İkincisi sohbeti bol olur. Allah ve Resulünden bahseder. Şeriattan asla taviz vermez. Ayetlerden, helallerden, haramlardan bahseder.
Üçüncüsü de cömert olur. Rasulullah (sav) eline bir üzüm aldı mı, Sahabelere verir. Bir bardak su alır üç yudum içer, hemen Sahabelere verir. Bir bardak süt ikram edilir, üç yudum içer, hemen Sahabelere verirdi. Bu zatlar da tıpkı O‘nun gibi cömert olur
Tarikatta alameti: Ona vardığında onu görür görmez, Allah Allah, ben bu kişiyi tanıyorum ama nereden tanıyorum der. Bir sevgi, bir muhabbet kalbine girer gibi olur. Çok sever. İkincisi soracağı soruyu unutur. Şöyle bir soru soruyum, şöyle yapayım der. Onu görünce soruyu unutur. Üçüncüsü de yanından ayrılmayı istemez. işi de olsa, dükkânı bekliyor, işi bekliyor, zamanı geçiyor ayrılmayı, kalkmayı istemez.

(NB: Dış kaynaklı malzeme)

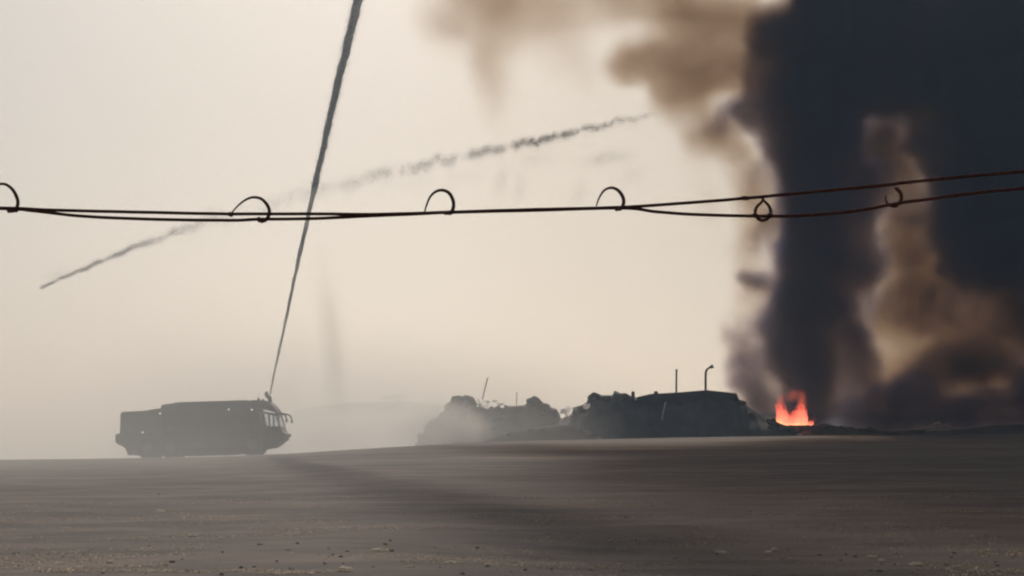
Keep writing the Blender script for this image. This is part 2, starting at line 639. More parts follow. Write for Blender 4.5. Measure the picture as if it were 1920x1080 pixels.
# crumpled sheet: bent grid with thickness
def sheet(name, u, v, y, wpx, hpx, m, label, cat, seed=0, tilt=0.2):
    c = P(u, v, y)
    k = y / FPX
    W, H = wpx * k, hpx * k
    nx, nz_ = 7, 4
    V, F = [], []
    for i in range(nx):
        for j in range(nz_):
            a, b = i / (nx - 1) - 0.5, j / (nz_ - 1) - 0.5
            n1 = mnoise.noise((a * 3 + seed, b * 3, 0.5))
            n2 = mnoise.noise((a * 2, b * 4 + seed, 7.5))
            V.append((a * W * (1 + 0.25 * n2), (b * tilt * 2 + 0.5 * n1) * H, b * H * (1 + 0.5 * n1) + a * W * 0.12 * math.sin(seed) + n2 * H * 0.25))
    for i in range(nx - 1):
        for j in range(nz_ - 1):
            p = i * nz_ + j
            F.append((p, p + nz_, p + nz_ + 1, p + 1))
    o = link(name, pymesh(name, V, F), m)
    o.location = c
    tag(o, label, cat)
    return o


sheet('plastic_sheet', 1062, 773, 170.5, 24, 19, M['pale'], 'bright white sheet in the dip between the grey heap and the dark mound', 'sheet', 2)
sheet('plastic_sheet', 907, 757, 176.6, 24, 14, M['pale'], 'pale sheet at the foot of the leaning thin pole', 'sheet', 3)
sheet('plastic_sheet', 934, 757, 176.6, 22, 13, M['pale'], 'small pale sheet lying between the two humps of the grey heap', 'sheet', 5)
sheet('plastic_sheet', 1100, 762, 169.8, 14, 8, M['pale_dull'], 'dull bent sheet on the left shoulder of the dark mound', 'sheet', 6)
sheet('plastic_sheet', 737, 747, 519, 44, 12, M['pale'], 'white sheet on the far hazy ridge behind the fire truck', 'sheet', 8)

bm = bmesh.new()
bmesh.ops.create_icosphere(bm, subdivisions=3, radius=1)
for v_ in bm.verts:
    c = v_.co
    v_.co = c * (1 + 0.75 * mnoise.noise(c * 1.7 + Vector((4.1, 0, 0))) + 0.3 * mnoise.noise(c * 4))
    v_.co = Vector((v_.co.x * 0.85, v_.co.y * 0.6, max(-0.3, v_.co.z * 0.42)))
o = bmobj('crumpled_tarpaulin', bm, M['pale_dull'])
o.location = P(1760, 802, 184)
tag(o, 'pale crumpled tarpaulin on dark ground right of the flames', 'tarpaulin')


# poles
def pole(name, pts, y, r, label, cat, m='pole'):
    w_ = [P(u, v, y) for u, v in pts]
    o = empty(name, w_[0])
    me = tube_mesh('shaft', [p - w_[0] for p in w_], r, 8)
    link('shaft', me, M[m], o, sm=True)
    cp = bmesh.new()
    cyl(cp, w_[-1] - w_[0] - Vector((0, 0, 0.05)), w_[-1] - w_[0] + Vector((0, 0, 0.07)), r * 1.5, r * 1.2, 8)
    bmobj('cap', cp, M[m], o)
    return tag(o, label, cat)


pole('thin_pole', [(901, 770), (906, 742), (914, 710)], 180, 0.05, 'thin leaning pole rising from the grey rubble heap', 'pole')
pole('short_pole', [(968, 775), (969, 737)], 180, 0.035, 'short thin pole between the humps of the grey heap', 'pole')
pole('straight_pole', [(1268, 752), (1268, 720), (1268.5, 694)], 175, 0.085, 'straight upright pole behind the slab on the dark mound', 'pole')
pole('leaning_stick', [(1241, 788), (1244, 770), (1248, 755)], 166.6, 0.05, 'pale stick leaning on the face of the dark mound', 'stick', 'pale_dull')

lp = empty('lamp_post', P(1323, 752, 175))
tag(lp, 'lamp post with a curved arm on the dark mound beside the smoke', 'lamp post')
b0 = P(1323, 752, 175)
sh = [P(1323, 752, 175), P(1323, 730, 175), P(1323, 712, 175), P(1323.2, 702, 175), P(1324, 696, 175), P(1327, 691.5, 175)]
link('shaft', tube_mesh('shaft', [p - b0 for p in spline(sh, 4)], 0.105, 8), M['pole'], lp, sm=True)
ar = [P(1327, 691.5, 175), P(1329.5, 689.5, 175), P(1331.5, 688.3, 175)]
link('arm', tube_mesh('arm', [p - b0 for p in ar], 0.08, 8), M['pole'], lp, sm=True)
hd = bmesh.new()
a_, b_ = P(1330, 689.5, 175) - b0, P(1337, 686.5, 175) - b0
cyl(hd, a_, b_, 0.10, 0.19, 10)
bmobj('lamp_head', hd, M['pole'], lp)


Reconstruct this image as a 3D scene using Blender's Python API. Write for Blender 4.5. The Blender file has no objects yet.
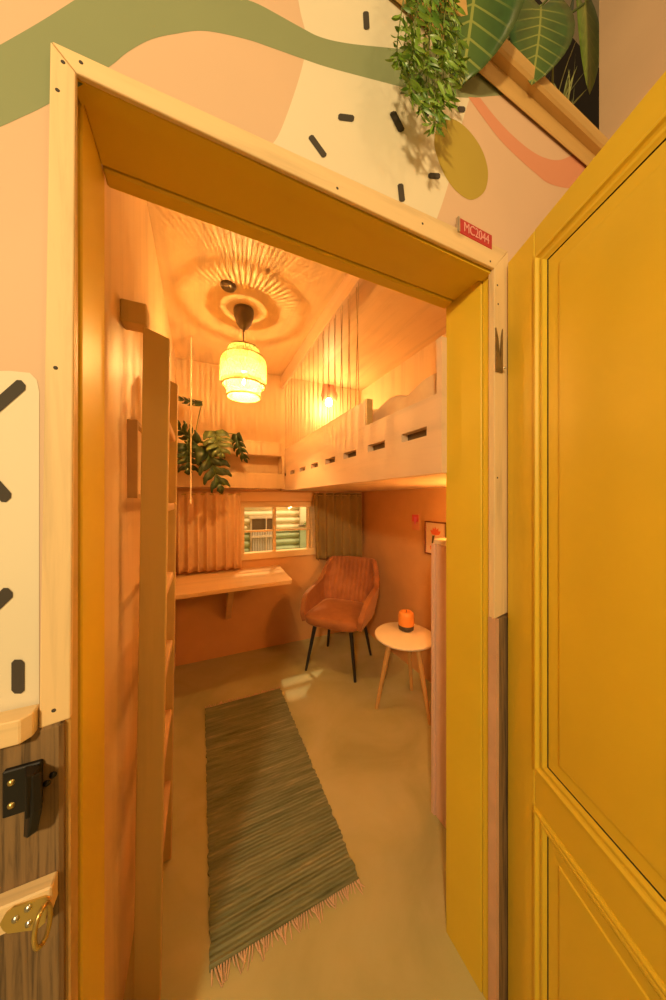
import bpy, math, random
from mathutils import Vector, Matrix
random.seed(7)
S = bpy.context.scene
COL = S.collection
PI = math.pi

# ------------------------------------------------------------------ camera model (used to read positions off real planes)
FPX, CX, CY, CAMZ = 290.0, 333.0, 500.0, 1.40
YAW = math.radians(24.39)
CAM = Vector((0, 0, CAMZ))
def ray(u, v):
    a = (u - CX) / FPX; b = (CY - v) / FPX; c, s = math.cos(YAW), math.sin(YAW)
    return Vector((s + a * c, c - a * s, b))
def on_y(u, v, Y):
    r = ray(u, v); return CAM + r * (Y / r.y)

# ------------------------------------------------------------------ materials
MATS = {}
def new_mat(name):
    m = bpy.data.materials.new(name); m.use_nodes = True
    nt = m.node_tree; b = nt.nodes['Principled BSDF']
    MATS[name] = m
    return m, nt, b
def N(nt, t, **kw):
    n = nt.nodes.new(t)
    for k, v in kw.items(): setattr(n, k, v)
    return n
def coords(nt, scale, kind='Object', loc=(0, 0, 0), rot=(0, 0, 0)):
    tc = N(nt, 'ShaderNodeTexCoord'); mp = N(nt, 'ShaderNodeMapping')
    mp.inputs['Scale'].default_value = scale; mp.inputs['Location'].default_value = loc; mp.inputs['Rotation'].default_value = rot
    nt.links.new(tc.outputs[kind], mp.inputs['Vector'])
    return mp.outputs['Vector']
def ramp(nt, fac, stops):
    r = N(nt, 'ShaderNodeValToRGB'); e = r.color_ramp.elements
    while len(e) < len(stops): e.new(0.5)
    for i, (p, c) in enumerate(stops): e[i].position = p; e[i].color = (*c, 1)
    nt.links.new(fac, r.inputs['Fac'])
    return r.outputs['Color']
def bump(nt, b, h, strength, dist=0.002):
    n = N(nt, 'ShaderNodeBump'); n.inputs['Strength'].default_value = strength; n.inputs['Distance'].default_value = dist
    nt.links.new(h, n.inputs['Height']); nt.links.new(n.outputs['Normal'], b.inputs['Normal'])
def dk(c, k): return tuple(max(0, min(1, x * k)) for x in c)

def plain(name, c, rough=0.6, metal=0.0, var=0.06, scale=9.0, bmp=0.1, spec=0.5):
    m, nt, b = new_mat(name)
    v = coords(nt, (1, 1, 1))
    n = N(nt, 'ShaderNodeTexNoise'); n.inputs['Scale'].default_value = scale; n.inputs['Detail'].default_value = 4
    nt.links.new(v, n.inputs['Vector'])
    nt.links.new(ramp(nt, n.outputs['Fac'], [(0.3, dk(c, 1 - var)), (0.7, dk(c, 1 + var))]), b.inputs['Base Color'])
    b.inputs['Roughness'].default_value = rough; b.inputs['Metallic'].default_value = metal
    b.inputs['Specular IOR Level'].default_value = spec
    if bmp:
        n2 = N(nt, 'ShaderNodeTexNoise'); n2.inputs['Scale'].default_value = scale * 9; nt.links.new(v, n2.inputs['Vector'])
        bump(nt, b, n2.outputs['Fac'], bmp, 0.001)
    return m

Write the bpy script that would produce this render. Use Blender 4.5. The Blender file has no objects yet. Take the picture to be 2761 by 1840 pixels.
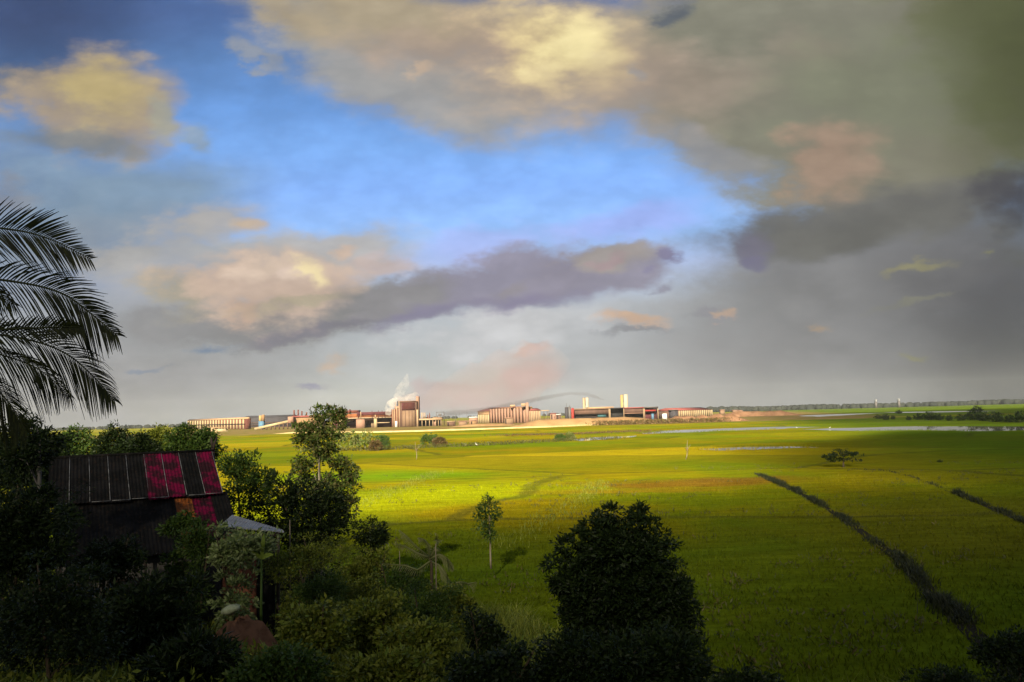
import bpy, math, random
import numpy as np
from mathutils import Vector, Matrix, noise as mnoise

R = math.radians
sc = bpy.context.scene
C = sc.collection

# ------------------------------------------------------------------ camera
CAM = np.array([0.0, 0.0, 12.0])
F = 1777.0                       # focal length in units of a 2353 wide picture
PITCH, ROLL = R(5.40), R(1.56)
fwd = np.array([0, math.cos(PITCH), math.sin(PITCH)])
up0 = np.array([0, -math.sin(PITCH), math.cos(PITCH)])
x0 = np.array([1.0, 0, 0])
rgt = math.cos(ROLL) * x0 - math.sin(ROLL) * up0
upv = math.sin(ROLL) * x0 + math.cos(ROLL) * up0
cd = bpy.data.cameras.new('camera')
cam = bpy.data.objects.new('camera', cd)
C.objects.link(cam)
cd.sensor_width = 36.0
cd.lens = 36.0 * F / 2353.0
cd.clip_start = 0.1
cd.clip_end = 60000
cam.matrix_world = Matrix(((rgt[0], upv[0], -fwd[0], CAM[0]), (rgt[1], upv[1], -fwd[1], CAM[1]),
                           (rgt[2], upv[2], -fwd[2], CAM[2]), (0, 0, 0, 1)))
sc.camera = cam
K = 2353.0 / 2761.0


def ray(px, py):
    return fwd + (px - 1176.5) / F * rgt + (784.0 - py) / F * upv


def at(px, py, Y):               # the point of the place seen there, Y metres out
    d = ray(px, py)
    return CAM + d * (Y / d[1])


def G(px, py, z=0.0):            # the point on the level ground seen there
    d = ray(px, py)
    return CAM + d * ((z - CAM[2]) / d[2])


# ------------------------------------------------------------------ exposure, render settings
EXPO = 1.6
HAZE = 0.000035
sc.view_settings.view_transform = 'Standard'
sc.view_settings.look = 'None'
sc.view_settings.exposure = EXPO
sc.view_settings.gamma = 1.0
sc.view_settings.use_curve_mapping = False
sc.render.engine = 'CYCLES'
cy = sc.cycles
cy.use_denoising = True
cy.max_bounces = 6
cy.diffuse_bounces = 2
cy.glossy_bounces = 2
cy.transmission_bounces = 3
cy.volume_bounces = 1
cy.transparent_max_bounces = 24
cy.sample_clamp_indirect = 4.0


def s2l(c):
    return tuple(((v / 255.0) / 12.92 if v / 255.0 <= 0.04045 else ((v / 255.0 + 0.055) / 1.055) ** 2.4) for v in c)


# ------------------------------------------------------------------ sun
SUN_EL, SUN_AZ = R(25.0), R(10.5)           # light travels towards +Y and a little to the right
sdir = np.array([math.sin(SUN_AZ) * math.cos(SUN_EL), math.cos(SUN_AZ) * math.cos(SUN_EL), -math.sin(SUN_EL)])
sl = bpy.data.lights.new('sun', 'SUN')
sl.energy = 5.0
sl.angle = R(0.6)
sl.color = (1.0, 0.88, 0.66)
sun = bpy.data.objects.new('sun', sl)
C.objects.link(sun)
sun.rotation_euler = Vector(sdir).to_track_quat('-Z', 'Y').to_euler()

# ------------------------------------------------------------------ sky (world)
w = bpy.data.worlds.new('World')
sc.world = w
w.use_nodes = True
nt = w.node_tree
nt.nodes.clear()
N = nt.nodes.new
LK = nt.links.new


def mth(tree, op, a, b=None, c=None, clamp=False):
    n = tree.nodes.new('ShaderNodeMath')
    n.operation = op
    n.use_clamp = clamp
    for i, v in enumerate((a, b, c)):
        if v is None:
            continue
        if isinstance(v, (int, float)):
            n.inputs[i].default_value = v
        else:
            tree.links.new(v, n.inputs[i])
    return n.outputs[0]


def vmth(tree, op, a, b=None, s=None):
    n = tree.nodes.new('ShaderNodeVectorMath')
    n.operation = op
    for i, v in enumerate((a, b)):
        if v is None:
            continue
        if isinstance(v, (tuple, list)):
            n.inputs[i].default_value = v
        else:
            tree.links.new(v, n.inputs[i])
    if s is not None:
        n.inputs['Scale'].default_value = s
    return n.outputs['Value'] if op in ('LENGTH', 'DOT_PRODUCT') else n.outputs['Vector']


def mixc(tree, f, a, b):
    n = tree.nodes.new('ShaderNodeMix')
    n.data_type = 'RGBA'
    for sock, v in ((n.inputs[0], f), (n.inputs[6], a), (n.inputs[7], b)):
        if isinstance(v, (int, float)):
            sock.default_value = v
        elif isinstance(v, (tuple, list)):
            sock.default_value = (v[0], v[1], v[2], 1)
        else:
            tree.links.new(v, sock)
    return n.outputs[2]


def sstep(tree, v, lo, hi, o0=0.0, o1=1.0, smooth=True):
    n = tree.nodes.new('ShaderNodeMapRange')
    n.interpolation_type = 'SMOOTHSTEP' if smooth else 'LINEAR'
    n.clamp = True
    if isinstance(v, (int, float)):
        n.inputs[0].default_value = v
    else:
        tree.links.new(v, n.inputs[0])
    for i, q in enumerate((lo, hi, o0, o1)):
        n.inputs[1 + i].default_value = q
    return n.outputs[0]


def nz(tree, vec, scale, detail=5.0, rough=0.55, dist=0.0):
    n = tree.nodes.new('ShaderNodeTexNoise')
    n.inputs['Scale'].default_value = scale
    n.inputs['Detail'].default_value = detail
    n.inputs['Roughness'].default_value = rough
    n.inputs['Distortion'].default_value = dist
    if vec is not None:
        tree.links.new(vec, n.inputs['Vector'])
    return n


def ellipse(tree, vec, cx, cyy, rx, ry, ang):
    m = tree.nodes.new('ShaderNodeMapping')
    m.vector_type = 'TEXTURE'
    m.inputs['Location'].default_value = (cx, cyy, 0)
    m.inputs['Rotation'].default_value = (0, 0, ang)
    m.inputs['Scale'].default_value = (rx, ry, 1)
    tree.links.new(vec, m.inputs['Vector'])
    return vmth(tree, 'LENGTH', m.outputs[0])


geo = N('ShaderNodeTexCoord').outputs['Generated']
sx = N('ShaderNodeSeparateXYZ')
LK(geo, sx.inputs[0])
yc = mth(nt, 'MAXIMUM', sx.outputs[1], 0.08)
uu = mth(nt, 'DIVIDE', sx.outputs[0], yc)
vv = mth(nt, 'DIVIDE', sx.outputs[2], yc)
cb = N('ShaderNodeCombineXYZ')
LK(uu, cb.inputs[0])
LK(vv, cb.inputs[1])
uv = cb.outputs[0]
st = vmth(nt, 'MULTIPLY', uv, (1.0, 1.9, 1.0))
n1 = nz(nt, st, 4.5, 7.0, 0.62)
wv = vmth(nt, 'SUBTRACT', n1.outputs['Color'], (0.5, 0.5, 0.5))
wv = vmth(nt, 'MULTIPLY', wv, (0.20, 0.11, 0.0))
n2 = nz(nt, st, 22.0, 6.0, 0.65)
wv2 = vmth(nt, 'SUBTRACT', n2.outputs['Color'], (0.5, 0.5, 0.5))
wv2 = vmth(nt, 'MULTIPLY', wv2, (0.035, 0.020, 0.0))
uvw = vmth(nt, 'ADD', vmth(nt, 'ADD', uv, wv), wv2)
puff = nz(nt, st, 9.0, 8.0, 0.68).outputs['Fac']
vor = N('ShaderNodeTexVoronoi')
vor.voronoi_dimensions = '2D'
vor.feature = 'SMOOTH_F1'
vor.inputs['Scale'].default_value = 13.0
vor.inputs['Detail'].default_value = 2.0
vor.inputs['Roughness'].default_value = 0.55
vor.inputs['Smoothness'].default_value = 0.35
LK(vmth(nt, 'ADD', st, wv2), vor.inputs['Vector'])
billow = mth(nt, 'SUBTRACT', 0.95, vor.outputs['Distance'])
puff = mth(nt, 'ADD', mth(nt, 'MULTIPLY', puff, 0.72), mth(nt, 'MULTIPLY', billow, 0.28))


def uvof(px, py):
    d = ray(px, py)
    return d[0] / d[1], d[2] / d[1]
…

Hakikatte alameti ise: İstihare yapmak ve sonra da o zata sormak lazım. “Size Allah Teâlâ, Peygamber (sav) Efendimiz görev verdi mi” diye. Vermediyse verdi diyemez, yalan söyleyemez. Yalan söylüyorsa zaten Mürşid-i Kâmil olamaz. “İnşaallahü Teâlâ bizi vazifelendirdiler” der.
İkincisi: “Sizi rüyamda gördüğüm zaman, şeklinize ve suretinize şeytan girer mi?” diye. Rasulullah (sav) Efendimizin vazife verdiği kimse, Verasetül-Enbiyadır. Peygamber Efendimizin de varisidir. Varisinin de şekline, suretine şeytan giremez. “İnşaallahü Teâlâ evladım rüyada gördüğünüz bu fakirdir” der. Eğer aslı yok ‘ta söylüyorsa o insan katildir. Nasıl cinayet işlenip de katil olunuyorsa, o da insanların Allah ‘a vuslata, Muhammedenil Mustafa ‘ya vuslatına mâni oluyor, sanki onu öldürüyor, demektir. “İnşaallahü Teâlâ bu fakirin de şekline ve suretine şeytan giremez. Bize de vazife verildi” der.
Üçüncüsü de: “Bize maddi olsun, manevi olsun. Daraldığımız zaman benim şöyle şöyle bir işim var, dediğimizde, rüya olsun, hal olsun, benim halime çare bulabilir, rüyamda beni ikaz edebilir, öleceğim zaman imanla gitmeme vesile olabilir misin” diye sorulur. Eğer gerçekten Peygamber (sav) Efendimizin varisi ise, Allah Teâlâ onun şekline, suretine şeytan girdirmediği için, derhal onun yardımında hazır bulundurur. İmanla gitmesine vesile olur. İşte Kâmil Mürşidi bu şekilde bilinir.
Bütün bunları belirttikten sonra, sitemli bir tarzda hitap ederek buyurdular ki:
―Bugün bir sebze alırken, param boşa gitmesin diye maydanozu seçiyorsun, elmayı seçiyorsun, armutu seçiyorsun, eti seçiyorsun. Her şeyin iyisini almaya gayret ediyorsun da sen ruhunu, maneviyatını teslim edecek bir Üstadı neden iyi aramıyorsun?